8 tips for successfully buying or selling a distressed business

  • Financing: More than in any traditional transaction, distressed businesses need to understand the impact on working capital. The distressed situation frequently results in costs rising as credit insurance becomes more difficult to obtain or as customers and suppliers reduce credit. Understanding how these unwind will be important to the potential investors.
  • Employees: Any restructuring programme can be difficult for employees. Maintaining open communications and respecting the need for consultation is the basic requirement. In successful turnarounds, employees are often deeply engaged in designing and developing solutions.
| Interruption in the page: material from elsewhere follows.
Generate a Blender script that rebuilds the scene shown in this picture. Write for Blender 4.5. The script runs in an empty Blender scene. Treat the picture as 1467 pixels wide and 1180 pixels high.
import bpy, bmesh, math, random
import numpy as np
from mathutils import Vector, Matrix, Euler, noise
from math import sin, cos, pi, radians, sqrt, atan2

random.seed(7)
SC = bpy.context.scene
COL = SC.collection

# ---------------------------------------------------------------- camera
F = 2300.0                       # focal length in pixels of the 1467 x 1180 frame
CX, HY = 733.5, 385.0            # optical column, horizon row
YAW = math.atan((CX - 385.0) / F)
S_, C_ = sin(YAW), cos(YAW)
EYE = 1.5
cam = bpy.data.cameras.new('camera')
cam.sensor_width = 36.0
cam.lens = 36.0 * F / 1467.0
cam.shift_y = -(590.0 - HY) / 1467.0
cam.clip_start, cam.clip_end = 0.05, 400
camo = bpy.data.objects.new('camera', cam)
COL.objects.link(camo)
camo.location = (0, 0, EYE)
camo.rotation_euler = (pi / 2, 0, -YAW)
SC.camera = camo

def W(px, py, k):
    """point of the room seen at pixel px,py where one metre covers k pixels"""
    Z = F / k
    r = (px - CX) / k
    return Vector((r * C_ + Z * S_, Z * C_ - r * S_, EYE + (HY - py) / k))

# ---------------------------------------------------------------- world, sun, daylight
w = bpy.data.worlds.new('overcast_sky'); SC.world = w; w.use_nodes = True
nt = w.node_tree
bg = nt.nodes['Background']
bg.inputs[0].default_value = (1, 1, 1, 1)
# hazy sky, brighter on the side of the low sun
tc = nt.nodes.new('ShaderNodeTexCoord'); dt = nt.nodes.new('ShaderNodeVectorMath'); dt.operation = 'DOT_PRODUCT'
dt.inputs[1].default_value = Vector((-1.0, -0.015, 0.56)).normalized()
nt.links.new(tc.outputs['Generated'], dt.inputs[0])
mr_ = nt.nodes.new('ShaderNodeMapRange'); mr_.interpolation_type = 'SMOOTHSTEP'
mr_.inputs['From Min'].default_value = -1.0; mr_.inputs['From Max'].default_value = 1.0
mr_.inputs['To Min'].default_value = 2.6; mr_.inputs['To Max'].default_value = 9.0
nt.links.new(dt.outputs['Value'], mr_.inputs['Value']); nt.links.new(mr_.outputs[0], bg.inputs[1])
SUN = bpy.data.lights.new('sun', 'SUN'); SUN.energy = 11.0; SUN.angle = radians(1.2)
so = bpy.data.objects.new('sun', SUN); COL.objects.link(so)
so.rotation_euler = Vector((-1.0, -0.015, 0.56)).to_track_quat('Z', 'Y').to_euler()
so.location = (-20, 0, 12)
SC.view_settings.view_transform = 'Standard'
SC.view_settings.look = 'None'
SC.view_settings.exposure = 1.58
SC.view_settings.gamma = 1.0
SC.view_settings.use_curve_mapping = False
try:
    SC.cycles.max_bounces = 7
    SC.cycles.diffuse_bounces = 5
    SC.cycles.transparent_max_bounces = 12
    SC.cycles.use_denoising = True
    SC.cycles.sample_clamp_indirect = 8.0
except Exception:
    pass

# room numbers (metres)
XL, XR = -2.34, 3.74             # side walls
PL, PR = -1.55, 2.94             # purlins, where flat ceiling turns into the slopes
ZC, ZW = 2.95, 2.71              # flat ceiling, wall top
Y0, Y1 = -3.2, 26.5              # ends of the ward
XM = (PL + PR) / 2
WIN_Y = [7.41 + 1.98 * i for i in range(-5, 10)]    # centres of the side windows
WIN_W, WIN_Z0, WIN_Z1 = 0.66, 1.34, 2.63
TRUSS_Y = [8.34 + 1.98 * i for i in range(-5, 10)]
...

Demonstrating a supportive, flexible employee base can often support the sale process.
  • Structuring: Understanding how to structure the business for the proposed acquisition can add significant value. Where possible, asset sales may be preferred, enabling buyers to move forward with limited liabilities. However, impacts on customers, employees and other stakeholders need to be considered.
  • Off balance sheet assets: In the course of selling a distressed business, additional attention is often given to communicating the value of items that may not be fully valued in the financial statements. Brands, intellectual property and historic tax losses are all examples of items that may be of significant value to a purchaser. Highlighting these aspects can make an acquisition more appealing.

“These eight focus areas can help to sell a distressed business and are important in reaching a successful outcome, but it should be noted that it will remain a challenging process,” Wainwright explains. 

With recent studies indicating that the valuation of distressed business is trending north. With increased appetite from buyers who are accustomed to taking on these situations, it is likely that more distressed deals will be seen in the coming months. “Preparing management teams as best as possible for delivering these will be key to ensuring these businesses can pass on to new owners who can hopefully drive the restructuring required to see these succeed,” Wainwright added.